MJ Martin (30 Apr 2009)
"US sees spike in Afghanistan, Pakistan attacks"


WASHINGTON ­ Terrorist attacks in Afghanistan and Pakistan have risen  
sharply as extremists have consolidated and expanded operations,  
according to the government and independent analysts.
On Thursday, the State Department's annual assessment of worldwide  
terrorism is expected to show that terrorist attacks in Pakistan  
alone more than quadrupled between 2006 and 2008, according to a U.S.  
official briefed on its findings. The official spoke on condition of  
anonymity because Congress is still being notified of the findings.
Last year's "Country Reports on Terrorism" from the State Department  
found that attacks in Pakistan had more than doubled from 375 to 887  
between 2006 and 2007, and the number of fatalities jumped by almost  
300 percent from 335 to 1,335.
Terror attacks also were up in Afghanistan, according to the new  
report. Last year's State terrorism report found the number of  
attacks rose 16 percent in Afghanistan, to 1,127 incidents in 2007,  
killing 1,966 people, 56 percent more than the 1,257 who died in 2006.
The American Security Project reported separately Wednesday that  
there is "no good news" from either Pakistan or Afghanistan.
"Governmental weakness in both states has created opportunities for  
radical Islamist groups on both sides of the border," the independent  
analysts concluded.
The attacks complicate the Obama administration's efforts to boost  
military and civilian programs in the region.

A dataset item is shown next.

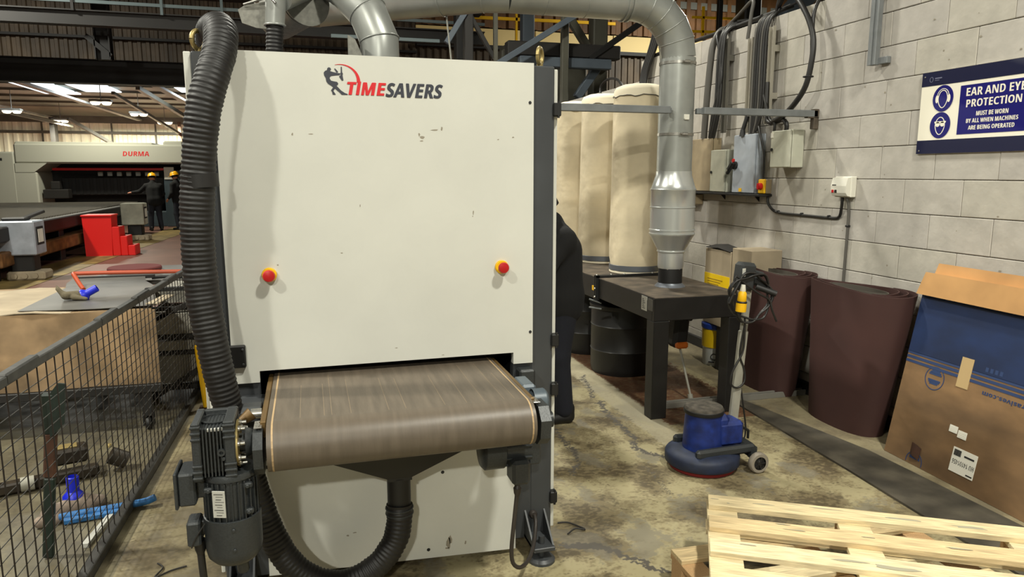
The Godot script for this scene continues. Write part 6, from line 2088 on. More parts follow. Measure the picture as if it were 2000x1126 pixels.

"Terrorist attacks are up, but worse, territory controlled by the  
Afghan and Pakistani Taliban has also increased," said the American  
Security Project, a bipartisan Washington-based organization that  
analyses terrorism trends and the effectiveness of U.S.  
counterterrorism policies.
The American Security Project attributes the rise in incidents to the  
spread of the Taliban, which it said has a "persistent presence" in  
about 75 percent of the Afghanistan. In Pakistan, it noted that the  
government increasingly has ceded authority to militants in tribal  
areas, even before turning over the Swat Valley to the Taliban  
earlier this month.
Bernard Finel, an author of the report, offered a starkly dim view of  
Pakistan, saying the Taliban's power has become institutionalized in  
the Swat Valley and the situation in the country "may already be  
irretrievable."
The report added that the number of attacks attributable to Islamist  
extremists is on the rise in other nations as well, notably in the  
Middle East, Somalia, Russia and the Philippines, and that the trend  
would pose great difficulties for what the Bush administration termed  
the global war on terrorism.
It said the rise in such violence could be due to a decrease in  
attacks in Iraq in 2008.
It counted 670 attacks by Islamists in 2008 outside of the Iraq and  
Afghanistan war theaters and Israel and the Palestinian Authority,  
the fourth consecutive year the number has risen. It said the radical  
Islamist violence is now 10 times more common than in the late 1990s.